I wonder how much of that is the faculty brat effect?

There is a pre-selection, similar to elite colleges, but not exactly in the way you describe. I’ve only met one person who applied to a BS. Most of the people who apply to boarding school at all will come from high SES families, clustered in the NE. Then, the selective BS admit a certain percentage of legacies. To mirror image what I said previously, the LOR from the middle school teacher for BS may tell you more about the middle school teacher than the student. As for cocky, the one person I know who went to BS hated it because there were too many, cocky, arrogant, rich kids.

@roethlisburger, probably not much. Boston Latin is a Boston public and Harvard faculty tend to live in the suburbs. Plus (like Stuy), many of the BLS Harvard kids are first-generation immigrants.

Shocking that kids who live in Illinois are most interested in colleges in Illinois while kids in the northeast are most interested in schools in the northeast.

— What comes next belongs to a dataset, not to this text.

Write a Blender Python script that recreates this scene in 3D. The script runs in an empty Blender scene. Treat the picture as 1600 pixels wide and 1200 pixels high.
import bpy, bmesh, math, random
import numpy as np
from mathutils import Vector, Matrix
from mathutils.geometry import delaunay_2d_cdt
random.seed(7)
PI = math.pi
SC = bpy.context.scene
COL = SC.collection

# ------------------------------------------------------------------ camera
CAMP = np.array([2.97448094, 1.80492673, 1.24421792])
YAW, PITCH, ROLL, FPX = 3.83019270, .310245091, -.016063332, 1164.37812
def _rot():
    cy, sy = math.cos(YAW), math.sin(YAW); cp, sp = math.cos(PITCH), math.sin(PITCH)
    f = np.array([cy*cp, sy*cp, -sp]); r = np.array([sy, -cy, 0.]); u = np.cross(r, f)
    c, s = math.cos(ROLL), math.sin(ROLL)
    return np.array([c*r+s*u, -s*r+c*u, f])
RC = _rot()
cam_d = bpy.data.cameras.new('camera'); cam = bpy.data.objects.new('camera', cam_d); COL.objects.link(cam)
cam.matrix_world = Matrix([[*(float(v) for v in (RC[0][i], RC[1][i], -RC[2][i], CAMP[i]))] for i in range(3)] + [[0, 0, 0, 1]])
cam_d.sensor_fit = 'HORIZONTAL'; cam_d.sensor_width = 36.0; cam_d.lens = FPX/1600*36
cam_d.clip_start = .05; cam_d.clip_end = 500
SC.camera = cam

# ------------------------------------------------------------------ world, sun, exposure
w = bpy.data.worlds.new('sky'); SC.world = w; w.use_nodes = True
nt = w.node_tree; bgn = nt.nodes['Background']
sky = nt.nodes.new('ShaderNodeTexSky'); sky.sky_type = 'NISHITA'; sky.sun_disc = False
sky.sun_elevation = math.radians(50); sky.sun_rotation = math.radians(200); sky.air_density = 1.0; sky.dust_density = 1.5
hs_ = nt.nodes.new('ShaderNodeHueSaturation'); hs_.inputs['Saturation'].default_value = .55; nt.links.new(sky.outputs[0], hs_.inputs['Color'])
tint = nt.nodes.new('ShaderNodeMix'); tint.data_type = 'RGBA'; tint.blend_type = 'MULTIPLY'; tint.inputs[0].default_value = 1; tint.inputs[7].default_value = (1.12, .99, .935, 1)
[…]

I’m not disagreeing with your point that the elite private high schools in the northeast have strong connections to the Ivies. But the elite students in the northeast in general have a much stronger attraction to the Ivies and less interest in the area state schools than elite students in the rest of the country. The attitude in the northeast is that if you can’t get into an elite school (Ivy or other), that you are slumming it if you end up at a UMass, Rutgers, SUNY, etc. The attitude in the Midwest and elsewhere is that the flagship state schools are the goal, such as Michigan, UIUC, Texas, etc. Yes, top students from around the country apply to the Ivies, but it’s not pounded into them that those are the end-all be-all like it is in the northeast.